Assez, c’est assez. Il est temps de mettre en échec, une bonne fois pour toutes, la culture toxique qui empoisonne le sport au Canada. On ne peut plus se contenter d’écouter, impuissants, les histoires d’horreur qui émergent presque chaque semaine.

Dimanche, les nouvelles révélations du Globe and Mail sur le viol collectif qui aurait eu lieu à London, en 2018, en marge d’un gala de l’équipe nationale de hockey junior, étaient aussi sordides que révoltantes.

Un homme plus vieux qui participait à l’évènement dans le cadre de ses fonctions aurait versé de l’alcool dans la bouche de la jeune femme et lui aurait recommandé de « prendre soin » d’un des joueurs. C’est ce joueur qui l’a amenée à sa chambre d’hôtel et qui a texté ses amis pour qu’ils viennent le rejoindre, à l’insu de la présumée victime.

C’est à pleurer.

La semaine dernière, c’était deux joueurs des Voltigeurs de Drummondville qui étaient la cible d’allégations d’agression sexuelle contre une jeune fille de 15 ans, en 2016. Ils étaient accompagnés de Noah Corson, fils de l’ancien joueur du Canadien Shayne Corson, qui réfute les accusations qui le visent aussi.

Loin d’être des anecdotes, ces révélations font écho à plusieurs allégations de viol qui ont éclaboussé des équipes de hockey junior majeur au fil des ans, au Québec comme ailleurs au pays.

Or, les scandales dans le monde du hockey ne sont que la pointe de l’iceberg. Ils doivent servir de moteur pour assainir le climat toxique qui mine tant d’autres sports : le water-polo, le patinage de vitesse, la boxe, le bobsleigh, la natation artistique, la gymnastique, le basketball, le ski alpin…

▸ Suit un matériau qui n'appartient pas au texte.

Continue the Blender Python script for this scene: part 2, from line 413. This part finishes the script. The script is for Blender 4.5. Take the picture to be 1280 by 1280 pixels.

Des avancées ont déjà eu lieu, comme la mise en place, en juin, d’un Bureau du commissaire à l’intégrité dans le sport qui a pour mandat de traiter les plaintes des athlètes victimes d’abus. Mais pour l’instant, seulement une demi-douzaine de fédérations y adhèrent, quoique la ministre fédérale des Sports, Pascale St-Onge, menace de couper le financement des récalcitrantes en 2023. Fort bien.

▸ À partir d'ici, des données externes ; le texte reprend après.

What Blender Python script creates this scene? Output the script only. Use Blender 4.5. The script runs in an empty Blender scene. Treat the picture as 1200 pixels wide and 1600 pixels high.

Mais il faut en faire bien davantage. On ne peut pas remettre sur le dos des athlètes vulnérables la responsabilité de dénoncer les abus d’un système dont les valeurs doivent être transformées en profondeur.

Pour vider l’abcès, Ottawa doit mettre en place une commission d’enquête indépendante, comme un nombre croissant d’athlètes le réclame. Cette commission doit être présidée par un juge ou un individu qui n’est pas issu d’une fédération ou d’une organisation sportive, pour être en mesure de poser un regard neuf et totalement impartial sur la situation.

Nous sommes mûrs pour cette grande réflexion collective à laquelle devront être conviés non seulement les athlètes victimes d’abus, mais aussi les entraîneurs, les fédérations sportives, les parents et même le grand public… car nous sommes tous un peu responsables de la culture malsaine dans laquelle baignent nos jeunes.

Quand on se regarde dans le miroir, on voit bien que le sport d’élite est propulsé par la valeur extraordinaire que nous accordons aux médailles. On voit bien que la recherche de la performance à tout prix plonge les athlètes dans un contexte nocif étouffé par la loi du silence des fédérations.

Leur culture sexiste et misogyne mène certains athlètes dans le camp des agresseurs, tandis que leur culture de contrôle et d’abus en place d’autres dans le camp des agressés.

Si on veut assainir le sport, il faut arrêter de mettre sur un piédestal des jeunes qui finissent par s’imaginer que tout leur est permis, même des actes criminels. Il faut aussi cesser de mettre une pression indue sur les épaules des athlètes qui en viennent à croire qu’ils doivent tout endurer pour monter sur le podium.

Non, non et non. Ce n’est pas avec des entraîneurs tortionnaires qui crient à tue-tête et qui font régner un climat de peur qu’on pousse les jeunes à donner le meilleur d’eux-mêmes. Les abus physiques et psychologiques, encore trop fréquents, ne pavent pas la voie vers le succès. Au contraire, ils brisent des vies et font que les jeunes décrochent du sport.

Si le Canada veut se démarquer sur la scène internationale, il doit faire un grand ménage que tous les pays du monde, aux prises avec les mêmes problèmes, ne pourront que saluer.

Agissons. Soyons un modèle. Si le scandale de Ben Johnson en 1998 a poussé le Canada à devenir un champion de l’antidopage, le scandale à Hockey Canada doit nous forcer à devenir un premier de classe dans la lutte contre le sport toxique.